本日の箇所には、ヘロデによる幼児虐殺の記述が記されています。この記述について、以前、こんな質問をされている方がいました。「マタイ2:16-18のヘロデの幼児虐殺の記述を読む時、本当に胸が痛くなる。その中で思うのは、『何で神様はこんなことを許されたんだろう』ということだ。聖書には『預言者エレミヤを通して言われていたことが実現した』と書かれているけれど、こういう言い方をされると、まるでこの大虐殺が、神様がそうされたかのように思えてしまう。この子どもたちは、イエス様のための犠牲だったのだろうか。」色々なことを考えさせられる問いでした。この問いについて、幾人かの人と話しあったことがあります。色々な意見が出たのですが、その中で「この虐殺を神様がそうされたかのように考えるのは、やっぱりおかしいよね」ということが話しあわれました。この虐殺を行なったのはヘロデだからです。加えて話し合われたのは、「この子たちがイエス様のための犠牲だったと考えるのも違うんじゃないだろうか」ということでした。むしろ、この聖書の箇所を「サバイバー」という視点で読むことはできないだろうかと話し合いました。「サバイバー」とは、生き残り、生存者、遺族という意味です。この子どもたちがイエス様の犠牲になったというふうに読み取るのではなく、むしろ、イエス様がこのような残虐な事件の中で生き残ったサバイバーという視点で見ていくことができないだろうかと話しあったのです。そのように見ていく時、私たちはこの記述から色々なことが読み取っていくことができるのではないでしょうか。サバイバーの人々に関することとして、サバイバーズ・ギルト(Survivor’s guilt)の問題が取り上げられることがあります。サバイバーズ・ギルトというのは、戦争や災害、事故、事件、虐待などに遭いながら、奇跡的に生還を遂げた人が、周りの人々が亡くなったのに自分が助かったことに対して、しばしば感じる罪悪感のことです。自分は何も悪くもない、自分も犠牲者であるはずなのに、自分が生き残ったことが申し訳ない…。そんなふうに考えてしまうのです。イエス様御自身もそのようなサバイバーとしての痛みを知っておられるということなんじゃないだろうか…。そして、そのことが私たちに語りかけるメッセージがあるのではないだろうかと話しあわれたのです。
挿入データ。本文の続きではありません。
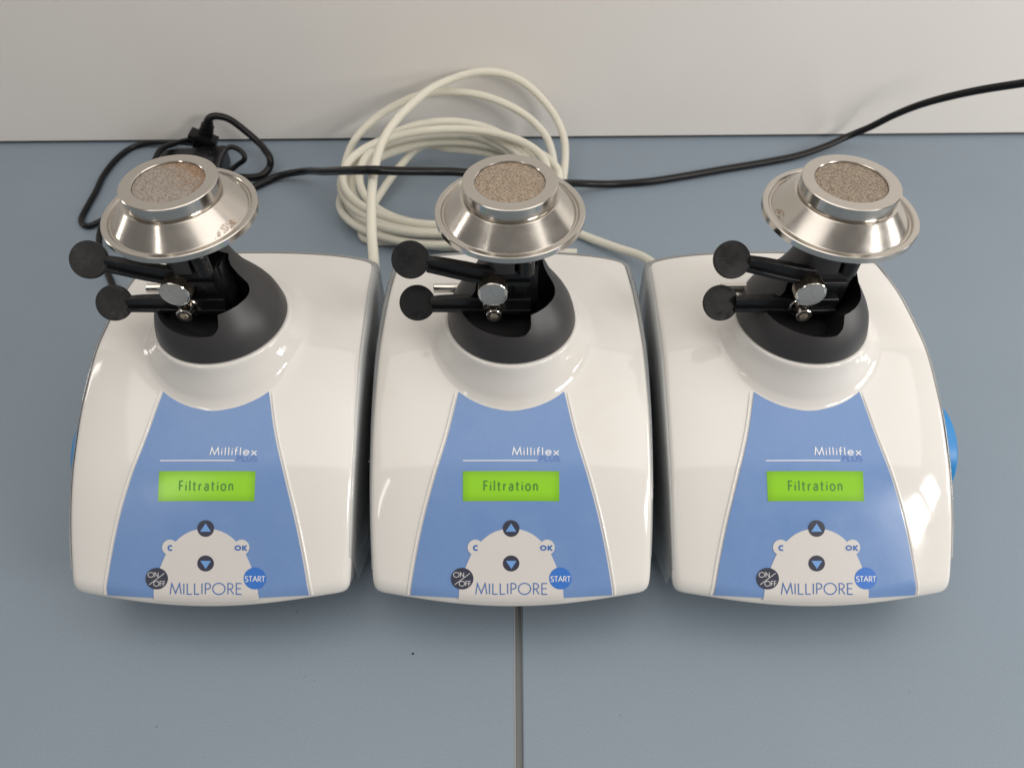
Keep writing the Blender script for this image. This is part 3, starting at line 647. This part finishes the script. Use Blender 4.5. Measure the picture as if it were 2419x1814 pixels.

その話を聞きながら、色々なことを考えさせられました。私の中で特に思い浮かべたのは、東日本大震災で被災された方々の姿です。津波被害でご家族を失った方々の中には、サバイバーズ・ギルトで苦しんでいる方がおられます。自分が生き残ったことを喜べなかったり、生き残ったことに罪悪感すら感じていたりするのです。その思いというのは、おそらく中々、他の人には分かってもらえないような苦しみ、痛みなのではないでしょうか。そんな中、本日の箇所の御言葉から思わされたことは、イエス様はその人のことさえもご存じなんだなということでした。他の人には分からないような痛み、悲しみさえも、イエス様は分かっていてくださっている…。イエス様御自身がまさにその人たちの苦悩を経験しておられました。そのことの証言が、この箇所には記されているのではないかと思うのです。